GIVEN TASK
Examine each line of the data. Copy those that contain the string "Blender".

STORED RECORDS
──────────────────────────────

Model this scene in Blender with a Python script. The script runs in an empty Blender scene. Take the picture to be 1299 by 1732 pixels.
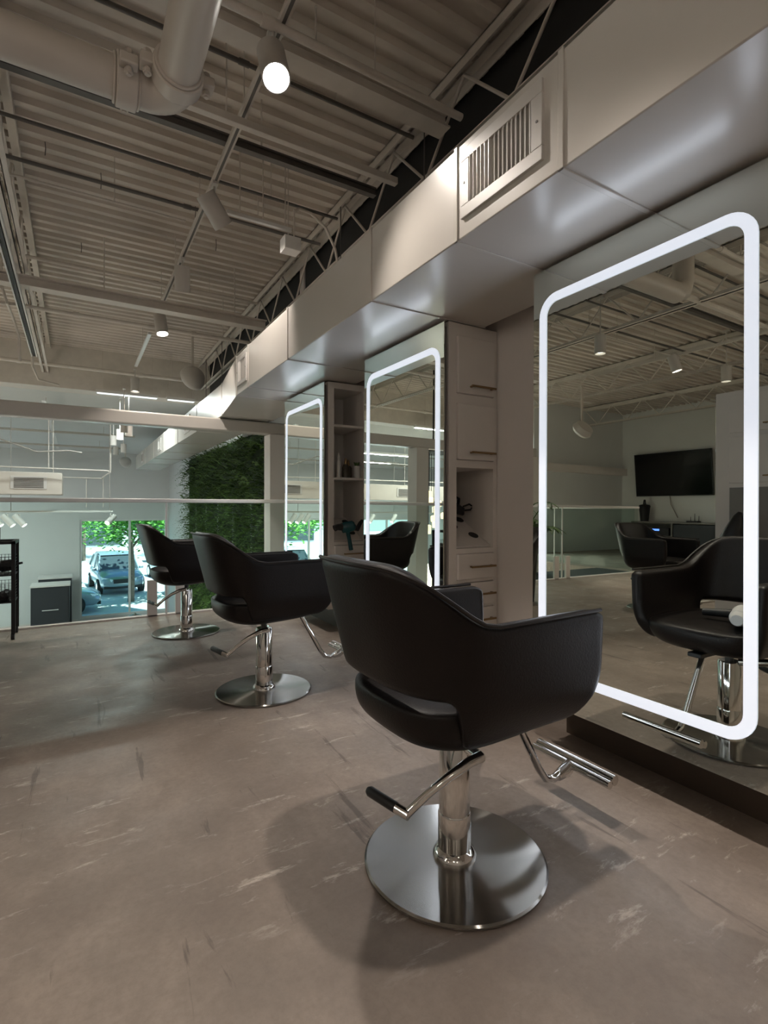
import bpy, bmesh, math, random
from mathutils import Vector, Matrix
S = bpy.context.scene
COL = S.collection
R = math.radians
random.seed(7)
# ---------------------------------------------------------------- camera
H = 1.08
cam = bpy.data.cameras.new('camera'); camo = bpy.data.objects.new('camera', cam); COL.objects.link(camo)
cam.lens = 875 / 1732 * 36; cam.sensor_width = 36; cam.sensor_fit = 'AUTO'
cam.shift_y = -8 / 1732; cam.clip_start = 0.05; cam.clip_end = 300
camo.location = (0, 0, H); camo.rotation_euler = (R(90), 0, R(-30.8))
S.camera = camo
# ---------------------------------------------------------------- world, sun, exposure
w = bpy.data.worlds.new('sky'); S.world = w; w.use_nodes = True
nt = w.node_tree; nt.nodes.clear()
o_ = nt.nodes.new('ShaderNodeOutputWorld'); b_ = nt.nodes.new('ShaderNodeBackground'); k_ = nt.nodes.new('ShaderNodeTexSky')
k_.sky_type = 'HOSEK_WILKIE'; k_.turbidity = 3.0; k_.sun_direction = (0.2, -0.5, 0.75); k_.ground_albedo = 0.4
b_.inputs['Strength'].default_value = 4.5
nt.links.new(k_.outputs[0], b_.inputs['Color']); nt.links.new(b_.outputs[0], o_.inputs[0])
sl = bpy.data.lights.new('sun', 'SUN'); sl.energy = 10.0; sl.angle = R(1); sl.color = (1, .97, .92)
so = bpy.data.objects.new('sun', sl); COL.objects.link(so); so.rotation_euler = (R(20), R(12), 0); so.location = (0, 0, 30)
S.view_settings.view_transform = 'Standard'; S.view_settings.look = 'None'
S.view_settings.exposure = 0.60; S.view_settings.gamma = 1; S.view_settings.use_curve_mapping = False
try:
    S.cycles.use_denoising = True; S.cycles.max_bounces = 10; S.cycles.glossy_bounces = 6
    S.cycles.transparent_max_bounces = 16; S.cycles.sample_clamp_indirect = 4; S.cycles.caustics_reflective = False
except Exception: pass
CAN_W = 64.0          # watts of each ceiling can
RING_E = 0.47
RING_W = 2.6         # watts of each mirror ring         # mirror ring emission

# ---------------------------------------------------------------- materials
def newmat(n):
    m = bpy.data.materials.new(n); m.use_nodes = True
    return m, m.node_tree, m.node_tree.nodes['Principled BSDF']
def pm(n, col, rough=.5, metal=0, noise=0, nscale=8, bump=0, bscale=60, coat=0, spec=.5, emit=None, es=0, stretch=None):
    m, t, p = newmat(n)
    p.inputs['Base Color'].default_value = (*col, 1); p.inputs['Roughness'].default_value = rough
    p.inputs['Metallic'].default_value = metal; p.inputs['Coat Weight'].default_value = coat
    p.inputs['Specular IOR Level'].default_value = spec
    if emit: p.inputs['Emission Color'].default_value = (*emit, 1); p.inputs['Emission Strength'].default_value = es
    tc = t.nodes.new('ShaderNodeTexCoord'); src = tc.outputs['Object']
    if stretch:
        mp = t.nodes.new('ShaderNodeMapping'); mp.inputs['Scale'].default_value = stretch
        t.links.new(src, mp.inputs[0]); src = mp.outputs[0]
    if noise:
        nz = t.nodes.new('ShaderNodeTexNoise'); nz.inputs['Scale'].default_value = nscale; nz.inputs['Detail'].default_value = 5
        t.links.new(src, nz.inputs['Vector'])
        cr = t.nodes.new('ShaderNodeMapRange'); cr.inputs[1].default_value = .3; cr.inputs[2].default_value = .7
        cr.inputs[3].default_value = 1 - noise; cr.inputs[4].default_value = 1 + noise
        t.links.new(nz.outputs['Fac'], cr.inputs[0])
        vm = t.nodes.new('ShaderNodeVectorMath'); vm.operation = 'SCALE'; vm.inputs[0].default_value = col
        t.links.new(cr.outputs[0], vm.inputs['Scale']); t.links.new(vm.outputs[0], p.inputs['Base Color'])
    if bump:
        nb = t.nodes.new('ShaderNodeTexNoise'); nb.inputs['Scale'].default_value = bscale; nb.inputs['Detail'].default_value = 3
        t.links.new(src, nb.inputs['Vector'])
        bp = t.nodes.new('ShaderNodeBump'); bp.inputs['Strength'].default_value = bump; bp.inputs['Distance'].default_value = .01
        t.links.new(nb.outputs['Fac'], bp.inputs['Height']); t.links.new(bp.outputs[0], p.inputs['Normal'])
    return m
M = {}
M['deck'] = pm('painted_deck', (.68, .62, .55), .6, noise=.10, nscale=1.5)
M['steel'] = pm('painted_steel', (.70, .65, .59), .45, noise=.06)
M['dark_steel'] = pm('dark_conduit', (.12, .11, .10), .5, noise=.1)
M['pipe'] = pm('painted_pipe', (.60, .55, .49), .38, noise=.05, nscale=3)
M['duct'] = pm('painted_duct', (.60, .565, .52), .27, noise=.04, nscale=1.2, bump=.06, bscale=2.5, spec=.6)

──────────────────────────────

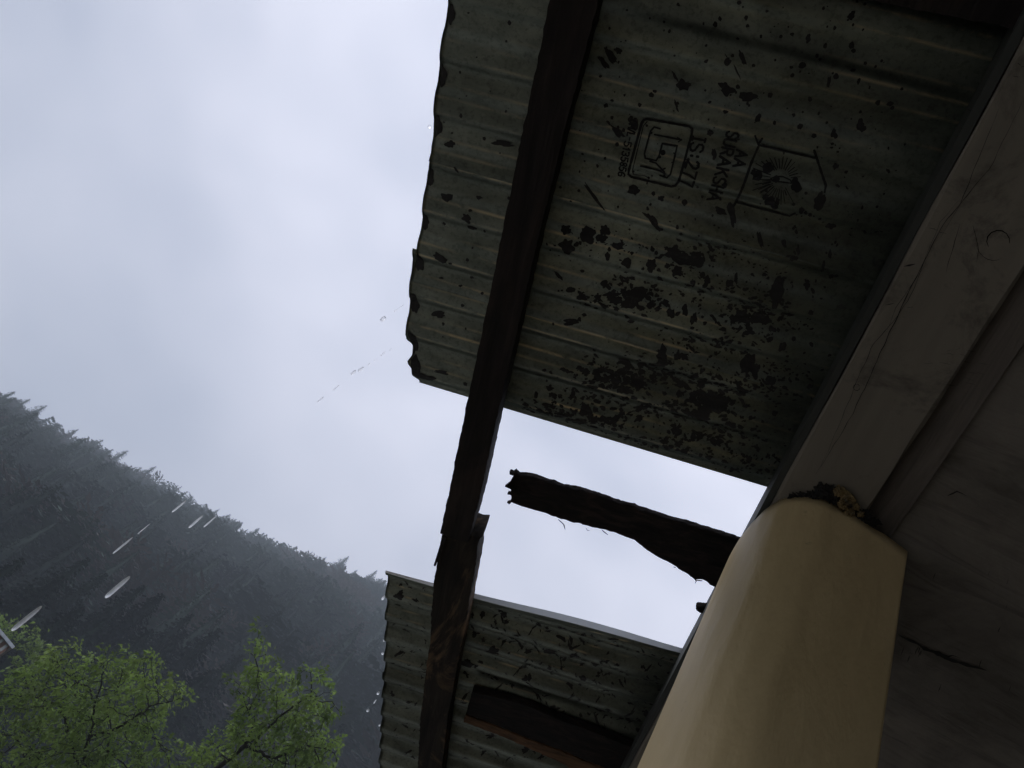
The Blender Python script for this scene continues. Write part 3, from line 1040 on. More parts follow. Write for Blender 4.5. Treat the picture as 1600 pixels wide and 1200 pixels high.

──────────────────────────────

EXERCISE SOLUTION
Model this scene in Blender with a Python script. The script runs in an empty Blender scene. Take the picture to be 1299 by 1732 pixels.
The Blender Python script for this scene continues. Write part 3, from line 1040 on. More parts follow. Write for Blender 4.5. Treat the picture as 1600 pixels wide and 1200 pixels high.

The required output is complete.